* _Instructions for the task_
Output a verbatim copy of the data, cut off after the line that contains "return V(((px - VX)".

* _Source material_
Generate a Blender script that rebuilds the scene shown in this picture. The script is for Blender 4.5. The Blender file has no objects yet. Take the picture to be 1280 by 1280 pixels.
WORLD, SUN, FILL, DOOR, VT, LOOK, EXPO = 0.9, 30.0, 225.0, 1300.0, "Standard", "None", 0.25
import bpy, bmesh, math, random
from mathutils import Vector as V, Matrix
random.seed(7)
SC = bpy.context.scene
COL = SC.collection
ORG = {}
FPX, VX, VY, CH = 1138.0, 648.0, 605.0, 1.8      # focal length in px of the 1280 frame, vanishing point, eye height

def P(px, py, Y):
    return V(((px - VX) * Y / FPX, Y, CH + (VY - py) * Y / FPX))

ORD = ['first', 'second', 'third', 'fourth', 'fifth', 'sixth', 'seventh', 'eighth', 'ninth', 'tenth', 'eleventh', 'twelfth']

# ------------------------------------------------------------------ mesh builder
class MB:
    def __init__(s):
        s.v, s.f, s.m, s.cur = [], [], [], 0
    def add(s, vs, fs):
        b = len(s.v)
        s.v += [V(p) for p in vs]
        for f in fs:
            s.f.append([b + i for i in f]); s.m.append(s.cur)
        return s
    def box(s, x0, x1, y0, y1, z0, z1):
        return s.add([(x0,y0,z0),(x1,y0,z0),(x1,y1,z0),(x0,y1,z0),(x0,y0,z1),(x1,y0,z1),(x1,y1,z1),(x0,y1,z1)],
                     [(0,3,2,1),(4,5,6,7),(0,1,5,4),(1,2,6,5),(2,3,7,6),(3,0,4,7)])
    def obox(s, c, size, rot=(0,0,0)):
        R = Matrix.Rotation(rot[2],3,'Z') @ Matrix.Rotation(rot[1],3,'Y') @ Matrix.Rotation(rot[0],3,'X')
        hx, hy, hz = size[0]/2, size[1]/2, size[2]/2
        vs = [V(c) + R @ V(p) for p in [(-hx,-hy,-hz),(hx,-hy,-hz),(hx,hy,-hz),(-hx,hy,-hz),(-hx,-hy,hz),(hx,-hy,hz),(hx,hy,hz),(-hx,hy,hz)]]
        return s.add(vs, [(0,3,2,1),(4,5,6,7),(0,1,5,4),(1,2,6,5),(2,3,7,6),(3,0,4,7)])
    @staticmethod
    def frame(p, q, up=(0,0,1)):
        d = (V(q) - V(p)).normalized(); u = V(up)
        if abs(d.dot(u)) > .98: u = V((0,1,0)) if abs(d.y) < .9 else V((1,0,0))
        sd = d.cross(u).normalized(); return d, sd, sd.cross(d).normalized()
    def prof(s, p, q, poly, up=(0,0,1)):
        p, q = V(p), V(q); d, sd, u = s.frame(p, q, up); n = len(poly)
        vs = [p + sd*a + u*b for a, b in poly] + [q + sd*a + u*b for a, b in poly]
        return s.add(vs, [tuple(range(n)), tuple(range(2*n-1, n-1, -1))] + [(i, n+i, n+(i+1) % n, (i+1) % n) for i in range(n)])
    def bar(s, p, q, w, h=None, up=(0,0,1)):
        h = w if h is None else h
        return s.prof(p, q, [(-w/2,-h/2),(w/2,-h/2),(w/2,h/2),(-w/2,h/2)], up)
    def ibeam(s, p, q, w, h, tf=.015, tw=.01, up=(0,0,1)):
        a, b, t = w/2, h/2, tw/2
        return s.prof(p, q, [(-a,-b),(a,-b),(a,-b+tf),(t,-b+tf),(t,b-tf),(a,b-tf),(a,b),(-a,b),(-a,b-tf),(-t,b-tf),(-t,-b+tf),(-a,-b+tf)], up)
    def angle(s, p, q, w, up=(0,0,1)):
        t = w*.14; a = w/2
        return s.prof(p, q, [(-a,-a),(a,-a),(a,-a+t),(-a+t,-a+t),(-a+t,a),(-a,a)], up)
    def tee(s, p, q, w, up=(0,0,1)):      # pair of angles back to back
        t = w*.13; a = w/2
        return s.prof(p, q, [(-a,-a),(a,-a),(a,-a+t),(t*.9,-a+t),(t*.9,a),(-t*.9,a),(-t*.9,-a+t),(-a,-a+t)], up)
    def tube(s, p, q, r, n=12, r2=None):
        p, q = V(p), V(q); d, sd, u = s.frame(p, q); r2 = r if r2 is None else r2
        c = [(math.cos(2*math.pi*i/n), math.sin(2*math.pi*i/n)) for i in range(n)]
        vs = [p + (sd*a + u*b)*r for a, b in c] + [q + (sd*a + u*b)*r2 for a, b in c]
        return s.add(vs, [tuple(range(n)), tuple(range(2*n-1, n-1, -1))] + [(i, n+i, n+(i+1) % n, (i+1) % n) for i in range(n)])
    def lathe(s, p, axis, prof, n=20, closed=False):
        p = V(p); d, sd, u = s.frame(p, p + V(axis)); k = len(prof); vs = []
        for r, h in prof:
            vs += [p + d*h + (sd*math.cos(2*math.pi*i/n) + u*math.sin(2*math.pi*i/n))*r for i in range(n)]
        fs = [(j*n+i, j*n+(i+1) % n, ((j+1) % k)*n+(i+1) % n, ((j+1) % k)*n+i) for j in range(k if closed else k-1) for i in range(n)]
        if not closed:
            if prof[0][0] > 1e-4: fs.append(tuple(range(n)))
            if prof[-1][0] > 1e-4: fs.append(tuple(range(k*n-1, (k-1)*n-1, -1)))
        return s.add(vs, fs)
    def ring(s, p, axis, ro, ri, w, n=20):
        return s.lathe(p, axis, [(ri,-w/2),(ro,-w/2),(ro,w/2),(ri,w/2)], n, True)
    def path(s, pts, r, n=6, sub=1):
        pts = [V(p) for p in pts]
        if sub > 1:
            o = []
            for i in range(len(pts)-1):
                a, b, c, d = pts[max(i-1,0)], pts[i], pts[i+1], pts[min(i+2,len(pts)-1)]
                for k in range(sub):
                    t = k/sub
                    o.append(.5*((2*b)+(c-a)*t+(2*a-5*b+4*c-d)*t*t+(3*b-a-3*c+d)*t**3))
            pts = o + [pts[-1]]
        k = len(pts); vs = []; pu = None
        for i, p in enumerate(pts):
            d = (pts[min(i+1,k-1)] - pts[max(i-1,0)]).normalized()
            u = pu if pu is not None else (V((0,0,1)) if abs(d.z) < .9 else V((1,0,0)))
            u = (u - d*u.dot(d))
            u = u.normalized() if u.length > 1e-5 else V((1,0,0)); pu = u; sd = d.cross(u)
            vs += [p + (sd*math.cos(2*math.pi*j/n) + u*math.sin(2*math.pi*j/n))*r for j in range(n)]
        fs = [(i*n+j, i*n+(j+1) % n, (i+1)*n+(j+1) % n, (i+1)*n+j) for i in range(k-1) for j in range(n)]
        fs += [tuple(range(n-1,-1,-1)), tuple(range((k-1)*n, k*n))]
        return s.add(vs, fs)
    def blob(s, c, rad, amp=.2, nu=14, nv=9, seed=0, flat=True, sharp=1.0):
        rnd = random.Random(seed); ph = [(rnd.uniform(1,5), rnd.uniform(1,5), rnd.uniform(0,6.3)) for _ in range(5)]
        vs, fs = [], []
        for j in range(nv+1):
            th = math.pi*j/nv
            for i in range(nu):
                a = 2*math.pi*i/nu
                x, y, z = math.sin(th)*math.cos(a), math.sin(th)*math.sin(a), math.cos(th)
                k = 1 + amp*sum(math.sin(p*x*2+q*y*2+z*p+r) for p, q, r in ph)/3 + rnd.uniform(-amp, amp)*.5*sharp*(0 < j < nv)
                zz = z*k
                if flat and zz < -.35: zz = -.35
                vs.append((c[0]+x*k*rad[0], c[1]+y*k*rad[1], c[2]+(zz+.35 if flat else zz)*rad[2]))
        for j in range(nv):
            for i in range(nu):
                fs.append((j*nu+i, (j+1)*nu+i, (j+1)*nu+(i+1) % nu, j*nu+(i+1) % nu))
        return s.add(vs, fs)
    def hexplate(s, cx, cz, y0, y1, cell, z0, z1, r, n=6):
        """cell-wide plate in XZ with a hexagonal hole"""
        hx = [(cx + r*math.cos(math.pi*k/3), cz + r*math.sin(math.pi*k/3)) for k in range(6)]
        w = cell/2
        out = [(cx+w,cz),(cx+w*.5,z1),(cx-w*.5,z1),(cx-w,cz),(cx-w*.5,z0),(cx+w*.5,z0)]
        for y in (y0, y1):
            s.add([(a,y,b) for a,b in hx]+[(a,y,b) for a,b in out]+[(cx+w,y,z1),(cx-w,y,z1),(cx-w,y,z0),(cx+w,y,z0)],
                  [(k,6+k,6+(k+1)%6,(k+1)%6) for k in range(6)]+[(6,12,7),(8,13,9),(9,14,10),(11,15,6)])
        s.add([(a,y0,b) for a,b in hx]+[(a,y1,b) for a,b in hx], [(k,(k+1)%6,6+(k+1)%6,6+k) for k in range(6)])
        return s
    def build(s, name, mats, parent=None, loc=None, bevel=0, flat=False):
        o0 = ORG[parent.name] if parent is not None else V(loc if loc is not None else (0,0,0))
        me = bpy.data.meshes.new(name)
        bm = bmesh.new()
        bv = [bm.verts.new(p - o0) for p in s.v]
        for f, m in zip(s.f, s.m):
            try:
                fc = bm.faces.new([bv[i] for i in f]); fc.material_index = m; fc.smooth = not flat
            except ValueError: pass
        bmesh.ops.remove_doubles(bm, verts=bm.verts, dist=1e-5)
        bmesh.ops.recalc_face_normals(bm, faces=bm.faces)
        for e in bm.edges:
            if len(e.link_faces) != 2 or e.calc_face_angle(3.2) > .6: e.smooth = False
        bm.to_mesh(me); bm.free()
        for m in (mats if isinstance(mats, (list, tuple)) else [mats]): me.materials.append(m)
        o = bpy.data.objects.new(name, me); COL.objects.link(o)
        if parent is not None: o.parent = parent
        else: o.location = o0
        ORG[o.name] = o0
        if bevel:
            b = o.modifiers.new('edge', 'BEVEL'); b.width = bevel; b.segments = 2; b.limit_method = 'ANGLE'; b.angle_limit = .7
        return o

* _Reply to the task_
Generate a Blender script that rebuilds the scene shown in this picture. The script is for Blender 4.5. The Blender file has no objects yet. Take the picture to be 1280 by 1280 pixels.
WORLD, SUN, FILL, DOOR, VT, LOOK, EXPO = 0.9, 30.0, 225.0, 1300.0, "Standard", "None", 0.25
import bpy, bmesh, math, random
from mathutils import Vector as V, Matrix
random.seed(7)
SC = bpy.context.scene
COL = SC.collection
ORG = {}
FPX, VX, VY, CH = 1138.0, 648.0, 605.0, 1.8      # focal length in px of the 1280 frame, vanishing point, eye height

def P(px, py, Y):
    return V(((px - VX) * Y / FPX, Y, CH + (VY - py) * Y / FPX))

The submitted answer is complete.